* **TASK DETAILS**:
Only the lines from the start up to and including the line containing "2.05, 1.5), 0.006, WIRE, t)" should be repeated, word for word.

* **DATA LINES**:

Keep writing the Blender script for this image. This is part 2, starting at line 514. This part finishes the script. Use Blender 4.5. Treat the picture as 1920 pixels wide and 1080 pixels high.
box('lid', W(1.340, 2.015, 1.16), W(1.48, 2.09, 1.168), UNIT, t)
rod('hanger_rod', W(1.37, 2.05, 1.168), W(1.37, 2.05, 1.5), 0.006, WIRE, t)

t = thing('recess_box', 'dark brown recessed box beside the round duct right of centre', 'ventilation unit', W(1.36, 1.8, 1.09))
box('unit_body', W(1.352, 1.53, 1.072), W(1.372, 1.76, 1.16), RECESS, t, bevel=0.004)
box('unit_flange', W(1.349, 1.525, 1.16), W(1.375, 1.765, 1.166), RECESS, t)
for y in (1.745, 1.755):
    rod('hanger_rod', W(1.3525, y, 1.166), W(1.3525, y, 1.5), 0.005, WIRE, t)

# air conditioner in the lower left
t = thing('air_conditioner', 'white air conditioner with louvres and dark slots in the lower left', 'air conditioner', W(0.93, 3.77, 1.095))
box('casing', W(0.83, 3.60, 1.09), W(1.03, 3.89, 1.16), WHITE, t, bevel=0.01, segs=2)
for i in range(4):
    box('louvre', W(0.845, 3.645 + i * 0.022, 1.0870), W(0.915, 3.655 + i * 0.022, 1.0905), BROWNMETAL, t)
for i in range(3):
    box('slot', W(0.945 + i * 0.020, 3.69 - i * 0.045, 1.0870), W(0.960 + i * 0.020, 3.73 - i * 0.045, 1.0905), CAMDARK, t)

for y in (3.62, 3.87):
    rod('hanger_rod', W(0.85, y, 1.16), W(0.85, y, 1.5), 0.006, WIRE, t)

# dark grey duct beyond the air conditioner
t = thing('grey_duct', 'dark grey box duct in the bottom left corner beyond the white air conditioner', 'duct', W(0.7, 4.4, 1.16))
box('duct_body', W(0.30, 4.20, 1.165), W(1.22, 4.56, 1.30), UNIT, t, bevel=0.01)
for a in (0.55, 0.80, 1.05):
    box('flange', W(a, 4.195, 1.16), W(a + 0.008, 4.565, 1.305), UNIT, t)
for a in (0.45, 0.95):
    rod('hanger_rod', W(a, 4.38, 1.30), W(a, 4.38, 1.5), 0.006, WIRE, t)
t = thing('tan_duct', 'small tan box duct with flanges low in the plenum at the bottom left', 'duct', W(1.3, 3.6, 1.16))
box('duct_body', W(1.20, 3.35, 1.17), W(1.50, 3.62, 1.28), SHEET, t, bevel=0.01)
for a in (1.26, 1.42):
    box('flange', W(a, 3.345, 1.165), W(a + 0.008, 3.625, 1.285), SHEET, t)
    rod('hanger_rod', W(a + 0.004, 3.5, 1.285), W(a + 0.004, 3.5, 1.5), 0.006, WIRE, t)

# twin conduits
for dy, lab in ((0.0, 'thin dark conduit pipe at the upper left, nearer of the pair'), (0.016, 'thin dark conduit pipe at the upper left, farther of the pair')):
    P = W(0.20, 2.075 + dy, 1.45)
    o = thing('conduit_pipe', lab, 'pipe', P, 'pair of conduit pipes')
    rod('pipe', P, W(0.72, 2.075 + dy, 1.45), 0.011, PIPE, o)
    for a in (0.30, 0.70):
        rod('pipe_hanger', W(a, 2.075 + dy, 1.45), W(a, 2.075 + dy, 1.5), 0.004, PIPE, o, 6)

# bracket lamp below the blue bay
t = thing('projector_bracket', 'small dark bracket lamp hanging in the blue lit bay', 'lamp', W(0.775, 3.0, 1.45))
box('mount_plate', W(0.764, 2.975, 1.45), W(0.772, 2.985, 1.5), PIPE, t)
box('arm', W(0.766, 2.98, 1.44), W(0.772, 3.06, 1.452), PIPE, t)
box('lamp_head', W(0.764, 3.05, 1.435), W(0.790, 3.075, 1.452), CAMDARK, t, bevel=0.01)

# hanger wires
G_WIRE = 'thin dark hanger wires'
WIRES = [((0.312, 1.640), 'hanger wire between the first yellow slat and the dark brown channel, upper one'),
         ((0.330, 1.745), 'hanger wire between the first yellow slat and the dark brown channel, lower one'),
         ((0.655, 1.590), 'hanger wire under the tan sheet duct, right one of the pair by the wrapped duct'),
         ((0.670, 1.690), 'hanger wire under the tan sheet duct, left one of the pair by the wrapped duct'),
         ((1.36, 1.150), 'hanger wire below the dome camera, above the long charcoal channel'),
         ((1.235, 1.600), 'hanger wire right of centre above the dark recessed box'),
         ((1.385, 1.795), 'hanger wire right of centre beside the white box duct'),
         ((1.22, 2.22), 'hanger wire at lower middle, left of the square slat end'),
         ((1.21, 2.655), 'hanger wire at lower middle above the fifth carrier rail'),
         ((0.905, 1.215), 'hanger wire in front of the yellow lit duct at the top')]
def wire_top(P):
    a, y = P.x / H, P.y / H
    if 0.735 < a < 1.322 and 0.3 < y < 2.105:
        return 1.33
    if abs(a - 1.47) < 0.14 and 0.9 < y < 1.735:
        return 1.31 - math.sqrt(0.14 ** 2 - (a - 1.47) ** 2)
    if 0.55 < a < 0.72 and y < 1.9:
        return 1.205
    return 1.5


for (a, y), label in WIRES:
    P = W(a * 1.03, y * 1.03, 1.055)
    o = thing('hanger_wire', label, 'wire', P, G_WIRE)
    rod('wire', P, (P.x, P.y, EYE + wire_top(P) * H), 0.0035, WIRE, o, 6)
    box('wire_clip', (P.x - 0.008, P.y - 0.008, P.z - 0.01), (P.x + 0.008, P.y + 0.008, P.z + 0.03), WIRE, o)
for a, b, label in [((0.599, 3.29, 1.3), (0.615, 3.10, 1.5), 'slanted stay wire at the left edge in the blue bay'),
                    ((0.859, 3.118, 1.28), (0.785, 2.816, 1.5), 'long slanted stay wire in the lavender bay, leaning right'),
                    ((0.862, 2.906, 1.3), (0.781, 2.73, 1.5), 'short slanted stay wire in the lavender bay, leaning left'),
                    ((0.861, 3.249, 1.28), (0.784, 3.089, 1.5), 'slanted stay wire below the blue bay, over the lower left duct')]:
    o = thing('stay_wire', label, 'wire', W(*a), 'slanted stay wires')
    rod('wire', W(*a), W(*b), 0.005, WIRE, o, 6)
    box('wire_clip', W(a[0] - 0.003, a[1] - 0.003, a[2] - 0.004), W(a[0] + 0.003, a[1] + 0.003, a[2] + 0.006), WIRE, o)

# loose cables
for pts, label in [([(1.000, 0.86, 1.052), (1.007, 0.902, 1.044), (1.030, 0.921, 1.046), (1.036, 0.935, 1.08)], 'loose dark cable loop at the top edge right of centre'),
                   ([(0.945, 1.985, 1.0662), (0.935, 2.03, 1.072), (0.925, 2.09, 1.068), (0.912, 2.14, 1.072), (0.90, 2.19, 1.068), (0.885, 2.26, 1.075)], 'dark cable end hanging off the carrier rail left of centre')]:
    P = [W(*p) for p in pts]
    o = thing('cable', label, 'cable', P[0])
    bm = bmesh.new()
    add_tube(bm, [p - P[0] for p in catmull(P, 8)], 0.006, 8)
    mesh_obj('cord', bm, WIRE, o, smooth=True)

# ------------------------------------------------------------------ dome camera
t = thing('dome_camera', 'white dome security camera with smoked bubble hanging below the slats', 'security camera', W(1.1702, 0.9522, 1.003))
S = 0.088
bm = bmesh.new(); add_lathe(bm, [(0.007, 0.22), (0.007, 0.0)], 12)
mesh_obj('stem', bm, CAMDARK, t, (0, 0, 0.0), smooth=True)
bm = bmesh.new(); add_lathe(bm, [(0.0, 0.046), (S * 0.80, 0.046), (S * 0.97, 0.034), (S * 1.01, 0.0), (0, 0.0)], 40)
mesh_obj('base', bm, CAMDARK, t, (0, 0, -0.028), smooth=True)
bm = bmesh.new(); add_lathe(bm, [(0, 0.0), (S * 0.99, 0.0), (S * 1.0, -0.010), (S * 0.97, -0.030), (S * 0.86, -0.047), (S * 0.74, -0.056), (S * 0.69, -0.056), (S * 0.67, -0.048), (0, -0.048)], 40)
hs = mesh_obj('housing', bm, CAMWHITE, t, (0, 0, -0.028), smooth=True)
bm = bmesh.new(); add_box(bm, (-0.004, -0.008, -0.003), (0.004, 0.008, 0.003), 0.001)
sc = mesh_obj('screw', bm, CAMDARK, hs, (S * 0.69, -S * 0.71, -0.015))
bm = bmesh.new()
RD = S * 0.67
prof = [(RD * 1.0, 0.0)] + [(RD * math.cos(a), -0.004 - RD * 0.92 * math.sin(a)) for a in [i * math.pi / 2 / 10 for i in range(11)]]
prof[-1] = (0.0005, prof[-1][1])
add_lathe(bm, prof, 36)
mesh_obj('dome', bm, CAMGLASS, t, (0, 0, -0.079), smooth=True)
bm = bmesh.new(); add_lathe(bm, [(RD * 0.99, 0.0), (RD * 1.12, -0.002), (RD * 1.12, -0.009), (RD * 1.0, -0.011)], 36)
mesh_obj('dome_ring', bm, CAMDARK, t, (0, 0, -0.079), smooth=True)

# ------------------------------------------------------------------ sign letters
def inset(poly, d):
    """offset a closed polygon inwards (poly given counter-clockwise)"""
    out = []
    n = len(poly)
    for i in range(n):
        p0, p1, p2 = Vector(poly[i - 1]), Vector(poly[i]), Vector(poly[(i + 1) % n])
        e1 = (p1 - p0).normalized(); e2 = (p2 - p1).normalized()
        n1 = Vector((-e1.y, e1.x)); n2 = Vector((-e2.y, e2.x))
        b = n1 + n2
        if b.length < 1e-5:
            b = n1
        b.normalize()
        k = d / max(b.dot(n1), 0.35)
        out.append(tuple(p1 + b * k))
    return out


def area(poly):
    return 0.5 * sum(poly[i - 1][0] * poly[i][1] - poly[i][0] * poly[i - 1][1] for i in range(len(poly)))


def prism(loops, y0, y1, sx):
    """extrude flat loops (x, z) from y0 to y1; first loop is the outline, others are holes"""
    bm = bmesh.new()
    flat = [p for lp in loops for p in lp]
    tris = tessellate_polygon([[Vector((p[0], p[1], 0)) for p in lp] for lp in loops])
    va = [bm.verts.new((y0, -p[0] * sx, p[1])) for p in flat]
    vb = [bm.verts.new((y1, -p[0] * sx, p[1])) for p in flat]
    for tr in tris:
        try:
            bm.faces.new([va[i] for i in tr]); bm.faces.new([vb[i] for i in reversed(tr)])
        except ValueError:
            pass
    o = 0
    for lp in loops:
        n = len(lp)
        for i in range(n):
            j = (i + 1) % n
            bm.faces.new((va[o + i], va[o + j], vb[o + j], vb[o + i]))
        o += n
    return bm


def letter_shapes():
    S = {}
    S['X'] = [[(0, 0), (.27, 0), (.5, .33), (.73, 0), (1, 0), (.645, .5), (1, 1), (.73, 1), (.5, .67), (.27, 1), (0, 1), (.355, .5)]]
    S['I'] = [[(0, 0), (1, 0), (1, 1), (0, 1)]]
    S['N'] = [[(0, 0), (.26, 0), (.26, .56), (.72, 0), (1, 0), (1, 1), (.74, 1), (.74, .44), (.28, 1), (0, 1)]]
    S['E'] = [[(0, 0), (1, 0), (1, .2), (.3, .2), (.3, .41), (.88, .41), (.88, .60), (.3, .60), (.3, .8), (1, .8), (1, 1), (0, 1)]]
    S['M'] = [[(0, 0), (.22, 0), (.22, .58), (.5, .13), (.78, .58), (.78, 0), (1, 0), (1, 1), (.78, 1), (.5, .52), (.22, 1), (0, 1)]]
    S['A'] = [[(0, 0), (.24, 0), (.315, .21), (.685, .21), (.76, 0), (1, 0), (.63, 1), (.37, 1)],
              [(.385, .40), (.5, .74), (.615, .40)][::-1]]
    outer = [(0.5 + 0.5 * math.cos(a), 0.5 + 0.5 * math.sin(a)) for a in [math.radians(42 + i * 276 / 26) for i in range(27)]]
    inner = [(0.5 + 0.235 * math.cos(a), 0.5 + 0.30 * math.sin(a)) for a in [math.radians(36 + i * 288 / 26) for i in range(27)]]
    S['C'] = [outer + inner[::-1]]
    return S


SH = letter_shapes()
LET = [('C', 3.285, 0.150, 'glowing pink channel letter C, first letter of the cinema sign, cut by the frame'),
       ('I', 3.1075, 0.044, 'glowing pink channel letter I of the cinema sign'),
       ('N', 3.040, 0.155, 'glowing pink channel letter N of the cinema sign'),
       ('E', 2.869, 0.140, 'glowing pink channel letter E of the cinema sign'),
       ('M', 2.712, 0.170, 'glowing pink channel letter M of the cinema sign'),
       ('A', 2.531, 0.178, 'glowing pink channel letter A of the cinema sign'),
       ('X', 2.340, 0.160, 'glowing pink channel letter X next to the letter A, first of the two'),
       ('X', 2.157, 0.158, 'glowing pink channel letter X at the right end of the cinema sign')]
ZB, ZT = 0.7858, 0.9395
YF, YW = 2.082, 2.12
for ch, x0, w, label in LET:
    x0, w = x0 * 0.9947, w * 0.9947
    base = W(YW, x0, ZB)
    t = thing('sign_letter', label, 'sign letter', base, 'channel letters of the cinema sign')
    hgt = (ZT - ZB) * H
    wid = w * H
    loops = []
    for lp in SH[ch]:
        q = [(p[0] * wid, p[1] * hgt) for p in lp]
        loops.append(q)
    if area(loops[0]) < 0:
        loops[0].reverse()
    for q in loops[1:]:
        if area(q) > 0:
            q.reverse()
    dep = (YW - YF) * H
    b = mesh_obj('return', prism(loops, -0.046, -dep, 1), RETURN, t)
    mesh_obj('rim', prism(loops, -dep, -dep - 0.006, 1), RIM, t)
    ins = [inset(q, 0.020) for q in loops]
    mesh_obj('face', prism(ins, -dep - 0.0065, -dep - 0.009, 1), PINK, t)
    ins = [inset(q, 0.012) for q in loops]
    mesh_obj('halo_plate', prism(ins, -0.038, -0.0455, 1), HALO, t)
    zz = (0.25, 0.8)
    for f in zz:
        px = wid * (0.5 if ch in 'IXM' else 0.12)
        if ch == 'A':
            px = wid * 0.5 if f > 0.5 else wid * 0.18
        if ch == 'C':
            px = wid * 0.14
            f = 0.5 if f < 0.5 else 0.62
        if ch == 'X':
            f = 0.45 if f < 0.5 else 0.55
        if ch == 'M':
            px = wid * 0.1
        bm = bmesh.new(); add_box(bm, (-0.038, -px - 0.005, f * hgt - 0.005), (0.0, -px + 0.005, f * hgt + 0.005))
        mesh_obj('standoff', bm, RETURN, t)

* **TASK ANSWER**:
Keep writing the Blender script for this image. This is part 2, starting at line 514. This part finishes the script. Use Blender 4.5. Treat the picture as 1920 pixels wide and 1080 pixels high.
box('lid', W(1.340, 2.015, 1.16), W(1.48, 2.09, 1.168), UNIT, t)
rod('hanger_rod', W(1.37, 2.05, 1.168), W(1.37, 2.05, 1.5), 0.006, WIRE, t)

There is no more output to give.